Şu günlerde ilginç bir yazı okumuştum. Bir dizi soru alt alta sıralanmıştı.
“Kim istemez” diye başlayan yazıdan aklımda kalanları sıralayayım:
- Kadınlara pozitif ayrıcalığı...
- Çocukların korunmasını...
- Memurlara toplu sözleşme hakkı verilmesini...
- Hâkim kararı olmaksızın yurtdışı çıkma yasağı konulmaması...
- Kişisel verilerin korunmasını isteme hakkı...
- Yaşlılar ve engellilerin özel statüyle korunmaları...
.................
Pakette bulunan daha bir dizi hüküm...
Ve şöyle bir soru:
“Bunları referanduma sunmaya ne gerek var?
Kim HAYIR der ki?”
Getirin Meclis’e, oybirliğiyle çıksın.
Hepsi...
İşte CHP Genel Başkanı Deniz Baykal’ın önerisi de bu.
“HSYK, Anayasa Mahkemesi ve parti kapatmayla ilgili 3 madde dışında tüm önerilerinize EVET oyu verelim, referanduma gitmeden Meclis’te hepimizin oylarıyla kabul edilsin.”
Bundan daha iyi öneri ne olabilir?
Tam bir demokratik uzlaşma ve pozitif katkı örneği.
Ama...
AKP “HAYIR, paketi bölmeyiz” diyor.
Neden?
Çünkü “CHP’nin bu yaptığı Şark kurnazlığıymış.”
Asıl Şark kurnazlığı, paketi bu hiç kimsenin itirazı olmayan cicili bicili hükümlerle sarmalamak ve onların içinde HSYK, Anayasa Mahkemesi ve parti kapatma hükümlerini geçirmektir...
Hani “Bu bir haptır” söyleminde olduğu gibi.
Hapı şekerle sarar yutturursun.
Bir sürü madde için de kaynatıp oylatmak.
Öte yandan, birbirleriyle yakın ilgisi olan 3 maddeyi referanduma götürmek Venedik kriterleriyle de örtüşüyor.
ŞAFAĞIN GÖZÜ
St. Petersburg Balesi ve Mariinsky Tiyatrosu’nun yıldızlarından “MATA HARİ” balesi İstanbul’da...
Mata Hari, Cava dilinde “şafağın gözü” anlamına geliyor.
Margeretha Geertruida Zelle tarihin en ünlü kadın casusu.
Ve Uzakdoğu’da geçirdiği yıllardan sonra Mata Hari ismini kullanıyordu.
TİM Maslak Show Center’da 3 gece bu gösteri sahnede olacak.

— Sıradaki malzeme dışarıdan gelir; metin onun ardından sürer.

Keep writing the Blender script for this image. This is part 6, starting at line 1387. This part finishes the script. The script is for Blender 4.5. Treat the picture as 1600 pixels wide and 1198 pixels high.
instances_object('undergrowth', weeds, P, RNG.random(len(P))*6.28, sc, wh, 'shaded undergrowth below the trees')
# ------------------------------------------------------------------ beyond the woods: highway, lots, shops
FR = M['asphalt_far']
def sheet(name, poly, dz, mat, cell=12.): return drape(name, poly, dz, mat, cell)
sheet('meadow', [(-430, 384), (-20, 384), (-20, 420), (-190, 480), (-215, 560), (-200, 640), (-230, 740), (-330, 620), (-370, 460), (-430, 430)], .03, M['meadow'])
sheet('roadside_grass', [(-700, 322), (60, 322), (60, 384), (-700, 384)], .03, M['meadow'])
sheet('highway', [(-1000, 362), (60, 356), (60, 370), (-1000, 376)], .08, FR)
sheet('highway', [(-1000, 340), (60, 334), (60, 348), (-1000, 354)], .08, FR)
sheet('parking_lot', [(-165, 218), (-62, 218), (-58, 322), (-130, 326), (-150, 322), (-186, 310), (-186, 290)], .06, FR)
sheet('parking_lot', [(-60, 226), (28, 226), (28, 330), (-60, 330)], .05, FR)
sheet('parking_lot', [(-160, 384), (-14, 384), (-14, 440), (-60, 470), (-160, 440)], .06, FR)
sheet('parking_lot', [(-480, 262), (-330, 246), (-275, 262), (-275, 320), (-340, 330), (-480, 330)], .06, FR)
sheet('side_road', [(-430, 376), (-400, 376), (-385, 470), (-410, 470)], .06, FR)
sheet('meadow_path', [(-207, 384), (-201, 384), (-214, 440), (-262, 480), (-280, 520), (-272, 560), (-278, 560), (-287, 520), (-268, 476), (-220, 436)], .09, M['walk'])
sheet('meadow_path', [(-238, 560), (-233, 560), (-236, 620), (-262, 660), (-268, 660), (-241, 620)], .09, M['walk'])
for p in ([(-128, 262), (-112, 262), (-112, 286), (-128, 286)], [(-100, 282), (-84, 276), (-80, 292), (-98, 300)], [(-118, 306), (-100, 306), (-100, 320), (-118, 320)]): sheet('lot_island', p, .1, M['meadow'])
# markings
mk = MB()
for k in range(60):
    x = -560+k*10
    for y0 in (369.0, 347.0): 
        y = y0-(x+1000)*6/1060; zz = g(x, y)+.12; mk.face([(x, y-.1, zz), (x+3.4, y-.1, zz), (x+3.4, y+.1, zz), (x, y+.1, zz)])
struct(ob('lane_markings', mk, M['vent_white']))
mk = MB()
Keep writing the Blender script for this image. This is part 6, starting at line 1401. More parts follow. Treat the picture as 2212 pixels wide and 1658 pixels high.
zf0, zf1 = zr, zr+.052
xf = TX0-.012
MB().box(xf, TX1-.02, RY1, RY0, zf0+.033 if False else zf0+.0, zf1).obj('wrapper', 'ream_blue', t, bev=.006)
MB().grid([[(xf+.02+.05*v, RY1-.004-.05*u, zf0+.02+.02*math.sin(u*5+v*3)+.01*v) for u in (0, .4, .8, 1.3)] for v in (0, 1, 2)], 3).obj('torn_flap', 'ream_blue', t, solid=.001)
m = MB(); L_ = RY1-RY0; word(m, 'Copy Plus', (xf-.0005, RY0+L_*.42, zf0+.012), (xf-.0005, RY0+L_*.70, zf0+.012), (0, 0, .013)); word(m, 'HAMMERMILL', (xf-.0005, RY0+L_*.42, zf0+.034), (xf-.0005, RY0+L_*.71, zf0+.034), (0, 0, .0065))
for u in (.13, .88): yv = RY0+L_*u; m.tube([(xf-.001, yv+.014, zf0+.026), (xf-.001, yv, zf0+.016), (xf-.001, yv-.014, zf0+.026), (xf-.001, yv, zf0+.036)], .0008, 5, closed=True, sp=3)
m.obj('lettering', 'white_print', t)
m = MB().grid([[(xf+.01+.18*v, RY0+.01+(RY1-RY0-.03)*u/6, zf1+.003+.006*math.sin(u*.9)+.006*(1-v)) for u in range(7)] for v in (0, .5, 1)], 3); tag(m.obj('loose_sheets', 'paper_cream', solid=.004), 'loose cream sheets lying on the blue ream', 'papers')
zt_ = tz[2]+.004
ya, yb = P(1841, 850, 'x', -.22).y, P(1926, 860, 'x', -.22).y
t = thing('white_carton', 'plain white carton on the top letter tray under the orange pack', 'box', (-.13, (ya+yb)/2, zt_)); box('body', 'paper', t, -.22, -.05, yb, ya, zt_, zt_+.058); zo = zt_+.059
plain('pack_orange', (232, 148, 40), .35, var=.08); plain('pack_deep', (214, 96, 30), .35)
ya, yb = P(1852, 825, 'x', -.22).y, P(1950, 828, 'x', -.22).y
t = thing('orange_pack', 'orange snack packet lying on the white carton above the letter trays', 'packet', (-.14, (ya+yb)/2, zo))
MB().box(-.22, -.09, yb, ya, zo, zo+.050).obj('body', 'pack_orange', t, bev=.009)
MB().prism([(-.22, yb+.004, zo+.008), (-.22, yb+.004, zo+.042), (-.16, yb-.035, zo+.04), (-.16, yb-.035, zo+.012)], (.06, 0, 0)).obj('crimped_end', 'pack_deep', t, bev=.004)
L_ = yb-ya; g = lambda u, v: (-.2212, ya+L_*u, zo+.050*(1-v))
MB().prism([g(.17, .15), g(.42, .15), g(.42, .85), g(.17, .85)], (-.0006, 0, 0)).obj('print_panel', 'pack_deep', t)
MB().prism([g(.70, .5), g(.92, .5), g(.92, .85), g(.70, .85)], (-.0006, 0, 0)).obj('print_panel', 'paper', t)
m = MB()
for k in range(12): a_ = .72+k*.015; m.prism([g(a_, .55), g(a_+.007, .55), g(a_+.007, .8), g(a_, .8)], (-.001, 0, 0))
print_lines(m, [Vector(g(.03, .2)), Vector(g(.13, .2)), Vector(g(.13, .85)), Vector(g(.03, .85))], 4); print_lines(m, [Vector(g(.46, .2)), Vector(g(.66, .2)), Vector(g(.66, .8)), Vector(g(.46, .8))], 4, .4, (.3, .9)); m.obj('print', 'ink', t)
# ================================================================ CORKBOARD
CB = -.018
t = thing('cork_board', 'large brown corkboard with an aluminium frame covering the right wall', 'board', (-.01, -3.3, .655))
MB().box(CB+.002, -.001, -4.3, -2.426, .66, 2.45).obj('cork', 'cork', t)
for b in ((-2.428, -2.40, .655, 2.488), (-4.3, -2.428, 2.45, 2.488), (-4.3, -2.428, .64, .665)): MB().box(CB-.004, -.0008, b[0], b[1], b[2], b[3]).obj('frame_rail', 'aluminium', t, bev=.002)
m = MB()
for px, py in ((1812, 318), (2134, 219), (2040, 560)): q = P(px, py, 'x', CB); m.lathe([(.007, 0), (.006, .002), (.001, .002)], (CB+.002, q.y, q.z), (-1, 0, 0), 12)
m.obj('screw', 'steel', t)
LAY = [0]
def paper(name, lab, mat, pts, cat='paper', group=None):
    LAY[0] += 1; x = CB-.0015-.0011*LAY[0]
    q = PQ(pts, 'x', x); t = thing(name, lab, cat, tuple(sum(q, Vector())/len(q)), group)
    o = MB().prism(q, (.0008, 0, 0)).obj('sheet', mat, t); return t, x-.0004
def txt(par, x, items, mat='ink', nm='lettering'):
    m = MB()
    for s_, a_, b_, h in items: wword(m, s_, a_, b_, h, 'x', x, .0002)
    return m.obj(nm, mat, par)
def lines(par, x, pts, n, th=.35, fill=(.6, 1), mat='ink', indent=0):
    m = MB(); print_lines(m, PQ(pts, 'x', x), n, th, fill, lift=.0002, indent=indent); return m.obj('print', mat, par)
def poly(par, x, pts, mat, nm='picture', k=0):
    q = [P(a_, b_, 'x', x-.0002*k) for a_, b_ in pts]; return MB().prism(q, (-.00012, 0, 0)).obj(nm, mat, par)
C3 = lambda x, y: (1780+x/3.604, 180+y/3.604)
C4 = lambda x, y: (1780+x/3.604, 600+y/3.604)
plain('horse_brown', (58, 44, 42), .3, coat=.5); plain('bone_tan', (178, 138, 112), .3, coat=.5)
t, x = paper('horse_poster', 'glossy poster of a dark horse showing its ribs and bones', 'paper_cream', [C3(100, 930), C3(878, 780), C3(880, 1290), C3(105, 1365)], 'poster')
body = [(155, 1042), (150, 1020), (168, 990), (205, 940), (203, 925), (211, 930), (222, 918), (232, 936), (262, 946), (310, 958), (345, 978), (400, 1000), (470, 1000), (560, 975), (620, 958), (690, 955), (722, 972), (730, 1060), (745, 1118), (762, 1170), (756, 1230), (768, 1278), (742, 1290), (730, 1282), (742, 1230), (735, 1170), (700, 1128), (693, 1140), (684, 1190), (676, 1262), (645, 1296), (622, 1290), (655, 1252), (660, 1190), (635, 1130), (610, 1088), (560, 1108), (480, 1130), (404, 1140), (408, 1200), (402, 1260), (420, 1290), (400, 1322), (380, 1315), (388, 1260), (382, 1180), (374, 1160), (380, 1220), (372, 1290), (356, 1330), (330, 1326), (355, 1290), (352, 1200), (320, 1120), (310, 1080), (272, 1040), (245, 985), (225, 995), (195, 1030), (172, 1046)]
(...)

Çok iyi bir yönetmen ve çok iyi dansçılar.
Bu gece başlıyor.
Çarlık Rusya’sının gururu
St. Petersburg Balesi Çarlık Rusya’sının gururuydu.
Dünyanın en iyi baletlerinden biri olan efsane Nureyev, St. Petersburg Akademisi’nde yetişmişti.
Şöhretinin doruklarındayken Sovyetler Birliği’nden kaçmış, Fransa’ya sığınmıştı.
Fransız Opera ve Balesi’nin başına getirilmişti.
Türkiye’ye birkaç kez yaz tatiline geldiğinde, birlikte mavi yolculuklar yapmıştık.
Akşamüstleri tekneleri birbirine bordalar, ellerimizde rakı kadehleri, hep birlikte güneşin batışını seyreder, müzik dinlerdik.
Bazen Nureyev keyiflenir, tekneden tekneye adeta uçarak dans ederdi.
Ona “Komünist rejim nasıl oldu da St. Petersburg Akademisi’ni tarumar etmedi, Moskova’da çok daha iddialı bir akademi oluşturmadı?” diye sormuştum.
Cevabı şöyle olmuştu:
“Elbette bu söylediğini yapmaya kalkıştı komünistler. Eğitim programlarımızı hatta hocalarımızı bile aldılar. İyi dansçılar yetiştiriyorlar ama St. Petersburg hâlâ en iyisi.”
Şarap ve bale
Sonra şarap metaforuyla açıklamıştı:
Amerikalılar da Fransızlar gibi iyi şarap yapmak istediler.
California’da, Bordeaux iklimine en yakın olan bir yöreyi üretim alanı olarak seçtiler.
Fransa’nın Bordeaux bölgesinden asmalar getirip diktiler.
Bordeaux şarap uzmanlarını, Bordeaux şarap fıçılarını da getirdiler.
Hatta gemiler dolusu Bordeaux toprağı bile taşıdılar.
Sonunda iyi şaraplar yapabildiler ama Bordeaux şaraplarının düzeyini yakalayamadılar.
Bizim St. Petersburg Balesi de Bordeaux şarapları gibidir.
Taklit edilebilir ama en iyisi orijinalidir.